2. Curriculum: The next issue likely to inflame the transformation debate is the long-awaited curriculum reform. Students say this should reflect the “new national ethos”.
“We should be involved in discussions on what kind of courses we want to take, what kind of material we want to learn and even how many lecture rooms we have,” says SRC secretary general Ishmail Malale.
Ndebele agrees the curriculum “needs to be totally revamped”, discussions are already taking place.
But he and senior academics might again anger students and the BTC. “Stakeholders will have ample opportunity to interject their views when the recommendations are fed back into the faculties,” says Ndebele, but argues that this responsibility lies with the faculty boards and the senate.
“After [proposals] are drawn up there would be no harm in asking for the views of the BTC, but decisions like how many lecture halls to have require a high degree of professionalism. I doubt that any of the students has the capacity to take such decisions.”
3. Staff: The BTC traces the lag in curriculum development to another simmering conflict – between management, the senate and the Concerned Lecturers and Academic Support Services Group. This group of junior lecturers claims to carry more than its share of academic responsibilities, but lacks recognition or senate representation.
“There is a tendency to ignore that this campus was created to produce people to run the bantustans,” Msimeki says. “Most of the course offerings are from the old order and the people who are supposed to lead the curriculum changes – the doctors and professors – are just not there. It is their juniors coming up who are pushing for transformation.”
The group’s vice-chair Tsitso Moalusi, a junior industrial psychology lecturer, says its demands centre on staff development, senate representation and faster transformation.
“Although we are called junior lecturers, many of us have higher qualifications than those who are called senior lecturers.
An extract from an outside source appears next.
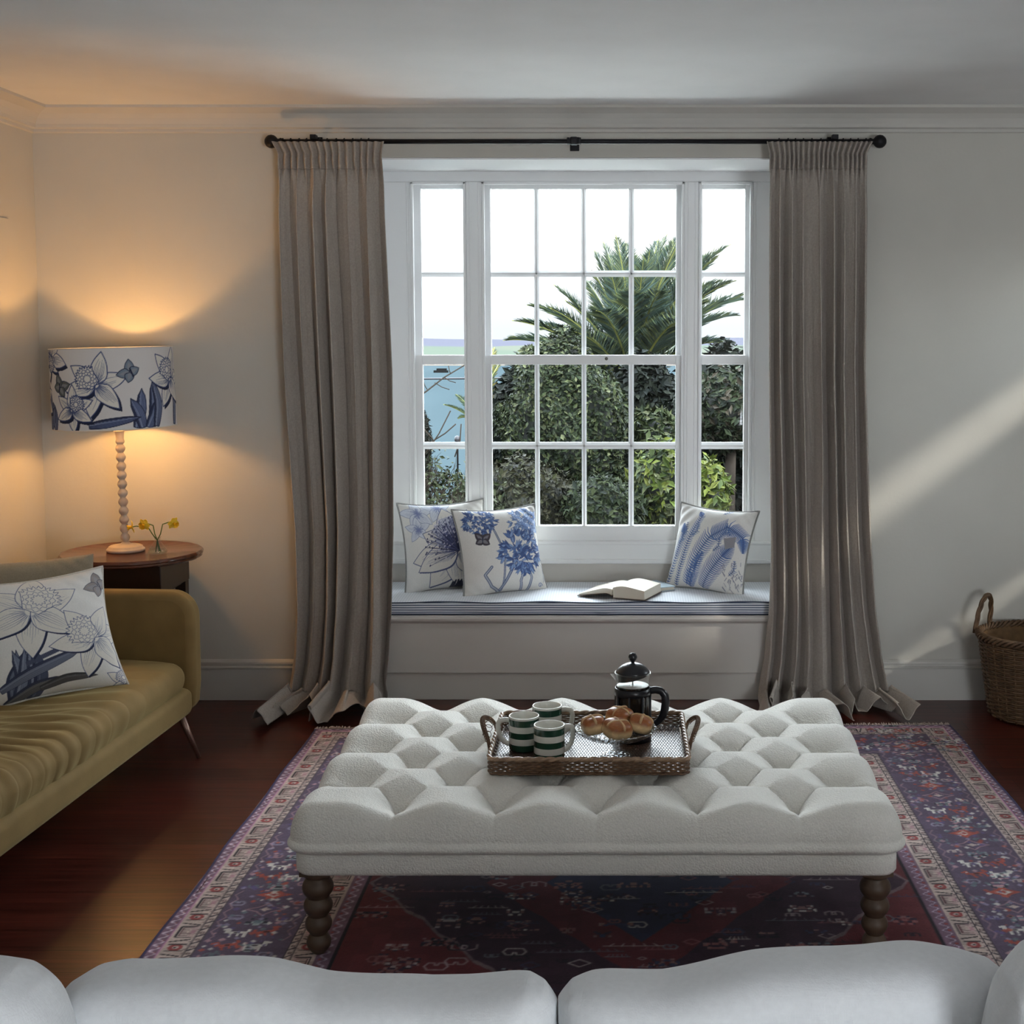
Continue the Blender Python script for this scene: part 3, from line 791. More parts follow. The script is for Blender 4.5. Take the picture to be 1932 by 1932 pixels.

We teach most of the classes, and while the professors are supposed to mentor junior lecturers, masters and PhD students and publish articles, they do very little of it,” says Moalusi.
Ndebele concedes the mentoring process has fallen behind, but blames this – and many other campus shortcomings – on lack of capacity. “We have changed the promotion requirements so it is virtually impossible to get promoted without proving you have done mentoring, but our departments still lack the capacity to monitor the situation.
“In the old system, many of the basic procedures and processes of the university came to a halt, so we are virtually rebuilding a university from nothing. That’s why transformation is such a long process.”
4. Higher Education Diploma: The diploma saga demonstrates the practical level on which these ideological differences play out.
Ndebele says the senate resolved in 1995 to drop the diploma course for non-graduate students, because: “The students couldn’t cope. Only 40% were passing and there were logistical problems around scheduling. The SRC agreed to this decision in 1995, but this year the SRC has been campaigning for the students to be registered.”
But the SRC’s Malale says the diploma issue is hardest on poor students with one degree course to complete: “We come from working- class backgrounds and we cannot afford to study for a whole year if we’re not taking a full load.”
The matter is still unresolved: though the council last week overruled the senate’s refusal to allow students to register for the course, a senate meeting this week asked the council to reconsider its position. If the council agrees, the issue will go back to square one with possible implications for further conflict.
“The BTC feels the diploma issue is not a matter that should have brought the university to a halt if proper lines of communication were open … It just shows we have a long way to go to transform this university,” says the BTC’s Msimeki.